My real problem is simply boredom.  I will fall asleep on the holes which are the least interesting and sometimes the least challenging, and it will cost me a couple of strokes a round, easily.

But other than that, my problem is from 90 yards down to chipping, which used to be one of the strongest parts of my game and now is certainly the weakest.  And that will cost you big time.

Andy Doyle

Re:What is the ultimate challenge for your game?
« Reply #18 on: December 31, 2005, 12:50:34 PM »
Two recent problem areas:

Long irons from the rough & fairway bunker shots needing to carry any kind of lip.

Most consistently, though - chipping from very tight lies, especially when you have to carry a bunker or there is trouble long.  I generally have a pretty decent short game, but firm, tight lies give me fits.  I would much rather be in greenside rough.  Makes me wonder why more courses don't keep the areas around the greens really short instead of using higher rough as a hazard.

Andy

Brad Tufts

  • Karma: +0/-0
Re:What is the ultimate challenge for your game?
« Reply #19 on: December 31, 2005, 01:23:25 PM »
Good Question....

For me (close to scratch, 0.4), the hardest shot is when i'm forced to draw the ball.  I generally work with a slight fade or straight ball (although I continually wish i could hit it right to left), and when forced, i can fade a ball 5 yards or 20 yards around obstacles, to tucked pins, etc...But when I have to draw, the ball, I can only snap it.  Usually in this situation it goes straight, which doesn't kill me, but not ideal.

Ironically, I also have more trouble on left to right putts (big
breaking) than right to left.  Not a huge deal, but the ideal 10-footer in my mind's eye is uphill, breaking slightly right to left.

Tom's "weakness" is also one of mine as well, as I'm more apt to concentrate on a harder, more interesting hole and make pars, and make a couple of bogeys on throwaway shorter holes.

Simper, your ideal course to hate sounds alot like Sugarloaf.
« Last Edit: December 31, 2005, 01:27:05 PM by Brad Tufts »
So I jump ship in Hong Kong....

John Kirk

  • Karma: +0/-0
Re:What is the ultimate challenge for your game?
« Reply #20 on: December 31, 2005, 01:41:44 PM »
Andy Doyle stole my thunder.  I agree.

Fairway bunker shots and 20-50 yard pitches from the short grass.

RJ_Daley

  • Karma: +0/-0
Re:What is the ultimate challenge for your game?
« Reply #21 on: December 31, 2005, 01:43:43 PM »
I have a hard time with tee shots with a dog leg left, yet high ground and trees up the right.  Obviously the shot calls for a bit of a draw (me being right handed) and I can draw the ball at times. But with that high ground visual up the right,  I seem to have a compunction causing me to hit the high slice even if I set up to hit the draw.
No actual golf rounds were ruined or delayed, nor golf rules broken, in the taking of any photographs that may be displayed by the above forum user.

Adam_F_Collins

Re:What is the ultimate challenge for your game?
« Reply #22 on: December 31, 2005, 01:46:51 PM »
long, tight approaches (200+) and chipping. I also lose a lot of strokes over-reading putts. The greens I usually play on are too slow to move as much as I read into them.
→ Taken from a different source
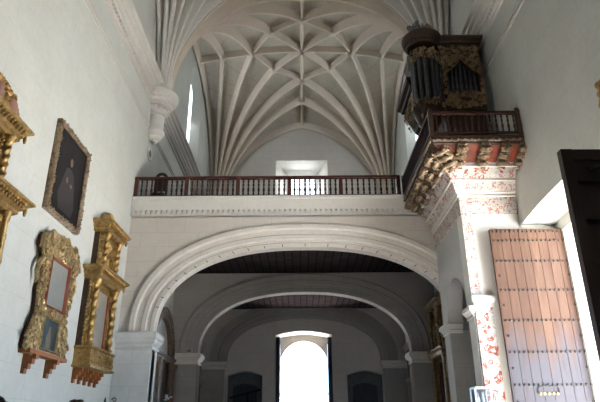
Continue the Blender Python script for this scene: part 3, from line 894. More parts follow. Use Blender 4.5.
# round turret
TX, TY, TR = 4.98, 18.62, .60
mb = MB().lathe([(.05,E+10.2-BZ),(.16,E+10.3-BZ),(.2,E+10.5-BZ),(.42,E+10.8-BZ),(.45,E+10.95-BZ),(TR*.95,E+11.25-BZ),(TR*1.02,E+11.34-BZ),(TR*1.02,E+11.55-BZ)], O(TX, TY, BZ), 28)
mb.lathe([(TR*.62,E+11.55-BZ),(TR*.62,E+13.9-BZ)], O(TX, TY, BZ), 20)
mb.build('turret_base', M['organ_wood'], og, True)
for i in range(9):
    a = PI*.82+ (2*PI*.64)*i/8
    p = pipe_mb(.095 if i % 2 == 0 else .08, 2.05).build('pipe', M['pipe'], og, True)
    p.location = O(TX+(TR-.12)*math.cos(a), TY+(TR-.12)*math.sin(a), E+11.5); p.rotation_euler.z = a+PI/2
for k_, (z0, z1, n, rr_) in enumerate(((13.42, 13.95, 110, TR*1.0), (11.32, 11.62, 50, TR*1.04))):
    cv_ = MB(); carve_panel(cv_, PI*.75, PI*2.0, E+z0, E+z1, 0, 20+k_, n, (.05,.09), .02, None,
                lambda a, y, z, rr_=rr_: O(TX+(rr_-y)*math.cos(PI*.75+(a-PI*.75)), TY+(rr_-y)*math.sin(a), z))
    cv_.build('turret_carving', M['gold_old'], og, True)
# main cornice : rectangular run plus round turret
mb = MB()
pz = [(0,ZC-BZ-.05),(.05,ZC-BZ),(.05,ZC-BZ+.08),(.12,ZC-BZ+.12),(.12,ZC-BZ+.2),(.17,ZC-BZ+.24),(.2,ZC-BZ+.36),(.2,ZC-BZ+.42),(0,ZC-BZ+.46)]
mb.rings(5.1-OX, FX1-OX, FY-.04-OY, 20.4-OY, pz, (1,1,1,0))
mb.lathe([(TR*1.0+o_, z) for o_, z in pz]+[(.05, ZC-BZ+.5)], O(TX, TY, BZ), 30)
mb.build('cornice', M['organ_wood'], og, True)
mb = MB()
for i in range(22):
    x = 5.3+i*.08; mb.box(x-OX, x+.045-OX, FY-.15-OY, FY-.05-OY, ZC-BZ+.13, ZC-BZ+.2)
mb.build('dentil', M['gold_old'], og)
# lower side case behind the turret, with its own cornice
mb = MB().prism([(4.62,E+12.9),(5.3,E+12.9),(5.3,E+11.7),(5.05,E+11.9),(4.78,E+12.4)], lambda u, v, t: O(u, 19.4+2.0*t, v)); mb.build('side_case', M['organ_wood'], og)
zc2 = E+12.9-BZ
mb = MB().rings(4.62-OX, 5.3-OX, 19.4-OY, 21.4-OY, [(0,zc2),(.1,zc2+.05),(.12,zc2+.16),(.24,zc2+.28),(.28,zc2+.4),(0,zc2+.44)], (1,0,1,1)); mb.build('side_cornice', M['organ_wood'], og)
mb = MB(); carve_panel(mb, 19.45, 21.35, E+11.8, E+12.85, 0, 41, 70, (.06,.12), .02, None, lambda a, y, z: O(4.62+y+max(0,(E+12.45-z))*.45, a, z))
carve_panel(mb, 4.86, 5.28, E+12.1, E+12.85, 19.4, 42, 30, (.06,.1), .02, None, oc)
mb.build('side_carving', M['gold_old'], og, True)
mb = MB().rings(4.75-OX, 5.3-OX, 19.3-OY, 20.4-OY, [(0,E+13.55-BZ),(.05,E+13.7-BZ),(.08,E+14.1-BZ),(.16,ZC-BZ+.3),(0,ZC-BZ+.4)], (1,0,1,1)); mb.build('rear_cornice', M['organ_wood'], og)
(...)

Come to think of it, maybe they all play into eachother...

I fear the long approach because I can't depend on my chipping, then I miss my chip because it's do-or-die, then I over-read my putt because my poor chip has left me too far from the hole.

Chain of pain.
« Last Edit: December 31, 2005, 01:49:31 PM by Adam_Foster_Collins »

Lloyd_Cole

  • Karma: +0/-0
Re:What is the ultimate challenge for your game?
« Reply #23 on: December 31, 2005, 02:08:43 PM »
Lloyd Cole, have you tried lifting the club up faster and coming down steeper? It then becomes a matter of realizing how little backswing is needed to carry the ball just onto the green because its gonna run a ways.
Adam, That is excatly what I've been working on but it's a tough move to get used to when you've spent 30 years trying not to pick up the club on all other shots..

Sean_A

  • Karma: +0/-0
Re:What is the ultimate challenge for your game?
« Reply #24 on: January 01, 2006, 07:53:21 AM »
I really struggle with false fronts and getting the ball back to deep pins.  I reckon this has been drilled into since youth.  It was nearly always better to be below the hole on the course I grew up on.  So I blame Ross for my struggles.

I used to be able to fade the ball on demand with a driver.  With my new driver, a Great Big Bertha II 9 degree 350ish cc(I think the model has been out maybe 3 years), I can't count on a fade to save a penny.  I tend to play right to left.  Do other people struggle to fade with these new drivers?  Is there a design element which discourages fading?